All of which goes to show the lengths you need to be prepared to go to in order to create a fully hardened consensus implementation.

Unexpected failures

With over 100 machine years of execution in production, the number of failures was impressively low, but still higher than the Google team would like. To 2015 eyes some of the reported failures don’t seem so ‘unexpected’ – problems with rollback and upgrade scripts that weren’t fully automated and regularly tested.

We now rely on carefully written and well-tested scripts to automate rollout and minimize operator involvement. As a result our most recent major release of Chubby was rolled out across hundreds of machines without incident, while serving life traffic.

In conclusion

There are significant gaps between the description of the Paxos algorithm and the needs of a real-world system. In order to build a real-world system, an expert needs to use numerous ideas scattered in the literature and make several relatively small protocol extensions. The cumulative effort will be substantial and the final system will be based on an unproven protocol.
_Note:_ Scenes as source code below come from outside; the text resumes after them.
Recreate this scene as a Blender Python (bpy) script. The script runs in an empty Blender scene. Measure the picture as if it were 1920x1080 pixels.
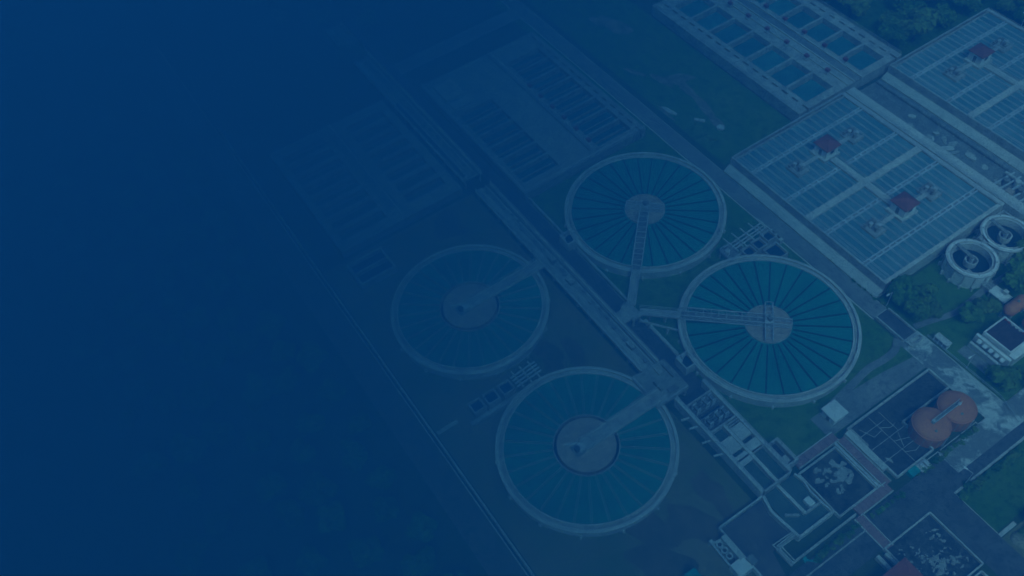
import bpy, bmesh, math, random
from mathutils import Vector, Matrix
random.seed(7)
sc = bpy.context.scene
COL = sc.collection
R = math.radians

# ------------------------------------------------------------------ camera
# plant axes: x runs along the central gallery, y across it, z up, metres
cam_d = bpy.data.cameras.new('camera')
cam = bpy.data.objects.new('camera', cam_d); COL.objects.link(cam)
cr = Vector((0.5581641961764943, 0.8268483368263977, -0.06909817648873239))
cu = Vector((-0.6403426729121136, 0.48222444448498075, 0.5978468419159892))
cf = Vector((-0.5276494966873541, 0.28945019092854585, -0.7986266935289668))
CAM = Vector((114.14749482749893, -103.3989718432417, 175.0))
M = Matrix((( cr.x, cu.x, -cf.x, CAM.x), (cr.y, cu.y, -cf.y, CAM.y), (cr.z, cu.z, -cf.z, CAM.z), (0, 0, 0, 1)))
cam.matrix_world = M
cam_d.sensor_width = 36.0
cam_d.lens = 36.0 * 1683.151 / 1920.0
cam_d.clip_start = 0.5
cam_d.clip_end = 9000.0
sc.camera = cam

# ------------------------------------------------------------------ light
w = bpy.data.worlds.new('World'); sc.world = w; w.use_nodes = True
SUN_AZ = math.atan2(-0.45, 0.85)       # plan direction towards the sun
SUN_EL = R(56)
nt = w.node_tree
bg = nt.nodes['Background']
sky = nt.nodes.new('ShaderNodeTexSky'); sky.sky_type = 'NISHITA'; sky.sun_disc = False
sky.sun_elevation = SUN_EL
sky.sun_rotation = math.pi/2 - SUN_AZ
sky.air_density = 1.0; sky.dust_density = 3.0; sky.ozone_density = 1.0
nt.links.new(sky.outputs[0], bg.inputs[0]); bg.inputs[1].default_value = 0.15
sl = bpy.data.lights.new('sun', 'SUN'); so = bpy.data.objects.new('sun', sl); COL.objects.link(so)
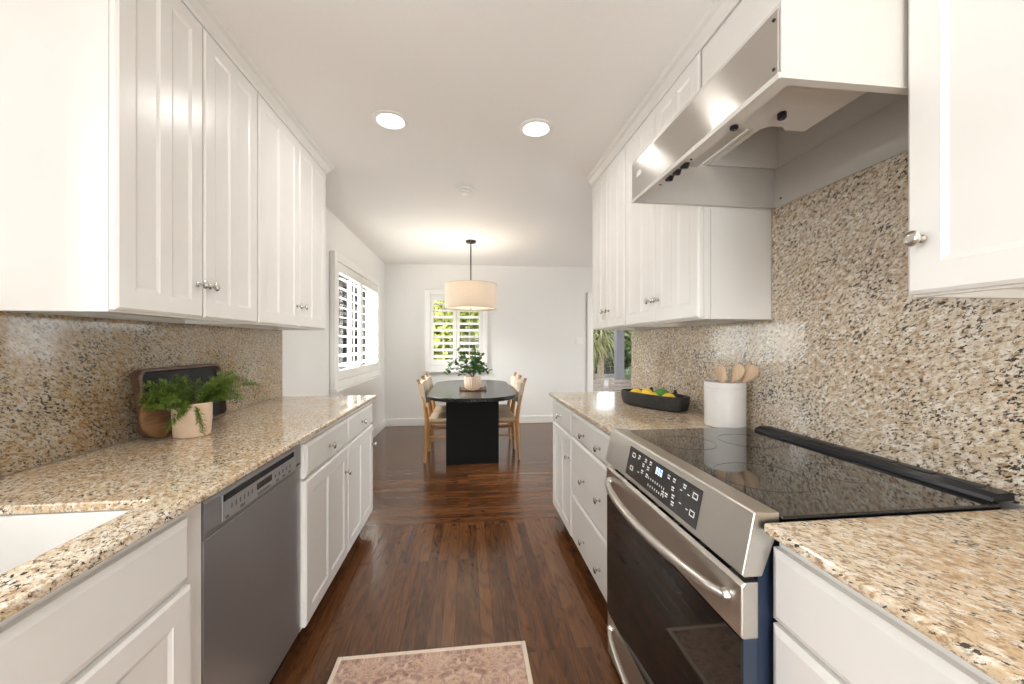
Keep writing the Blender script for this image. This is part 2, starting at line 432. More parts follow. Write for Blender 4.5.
def door(parent, s, xf, y0, y1, z0, z1, ky=None, kz=None):
    # frame with a bevelled edge and two tall recessed panels either side of a narrow mullion
    mb = MB(); e = .007
    def rc(a, b_, c, d_, dp): x = xf-s*dp; return [(x, a, c), (x, b_, c), (x, b_, d_), (x, a, d_)]
    mb.loft([rc(y0, y1, z0, z1, .0195), rc(y0, y1, z0, z1, .006), rc(y0+e, y1-e, z0+e, z1-e, 0)], cap1=False)
    w = min(.060, (y1-y0)*.17); m = .024; ym = (y0+y1)/2
    mb.quad(*rc(y0+e, y0+w, z0+e, z1-e, 0)); mb.quad(*rc(y1-w, y1-e, z0+e, z1-e, 0)); mb.quad(*rc(ym-m, ym+m, z0+w, z1-w, 0))
    mb.quad(*rc(y0+w, y1-w, z0+e, z0+w, 0)); mb.quad(*rc(y0+w, y1-w, z1-w, z1-e, 0))
    for a, b_ in ((y0+w, ym-m), (ym+m, y1-w)):
        mb.loft([rc(a+i, b_-i, z0+w+i, z1-w-i, dp) for i, dp in ((0, 0), (.002, .0015), (.010, .0042), (.012, .0046))], cap0=False)
    bmesh.ops.remove_doubles(mb.bm, verts=mb.bm.verts, dist=1e-5)
    d = mb.build('door', M['cabinet'], parent)
    if ky is not None: knob(d, xf, s, ky, kz)
    return d
def drawer(parent, s, xf, y0, y1, z0, z1, kys=(), kz=None, name='drawer'):
    d = ringpanel(MB(), s, xf, y0, y1, z0, z1, SLAB).build(name, M['cabinet'], parent)
    for ky in kys: knob(d, xf, s, ky, (z0+z1)/2 if kz is None else kz)
    return d
FL, FR = -.661, .617             # base door planes
UL, UR = -.97, .92               # upper door planes
TH = .0205
CT, CB = .915, .893              # counter top / underside
BT = CB-.001

# left base: sink cabinet (hollow), dishwasher, drawer cabinet
r = root('sink_base_cabinet', 'white base cabinet under the white sink, near end of left run', 'cabinet', (-.95, .55, 0))
b = MB(); xf = FL-TH
b.box(xf-.02, xf, .06, 1.075, .1, .14).box(xf-.02, xf, .06, 1.075, .855, BT).box(xf-.02, xf, .06, .12, .14, .855).box(xf-.02, xf, 1.0, 1.075, .14, .855).box(xf-.02, xf, .12, 1.0, .69, .725)
b.box(xf-.02, -1.255, 1.057, 1.075, .1, BT).box(xf-.02, -1.255, .06, .078, .1, BT).box(xf-.02, -1.255, .078, 1.057, .1, .12)
b.build('body', M['cabinet'], r)
MB().box(FL-.08, FL-.1, .06, 1.075, .001, .1).box(FL-.1, -1.25, .06, .08, .001, .1).box(FL-.1, -1.25, 1.055, 1.075, .001, .1).build('toe_kick', M['toe'], r)
drawer(r, 1, FL, .10, 1.008, .712, .862, (), name='false_drawer_front')
door(r, 1, FL, .10, .552, .112, .698, .51, .62); door(r, 1, FL, .556, 1.012, .112, .698, .60, .62)
for ch in r.children:   # knobs of the sink doors sit out of the frame
    pass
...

We’re going to leave our investigation of Paxos here for now, but if you still want to dig deeper, then Paxos Made Moderately Complex – van Resesse 2011 might be of interest. From the abstract:

For anybody who has ever tried to implement it, Paxos is by no means a simple protocol, even though it is based on relatively simple invariants. This paper provides imperative pseudo-code for the full Paxos (or Multi-Paxos) protocol without shying away from discussing various implementation details.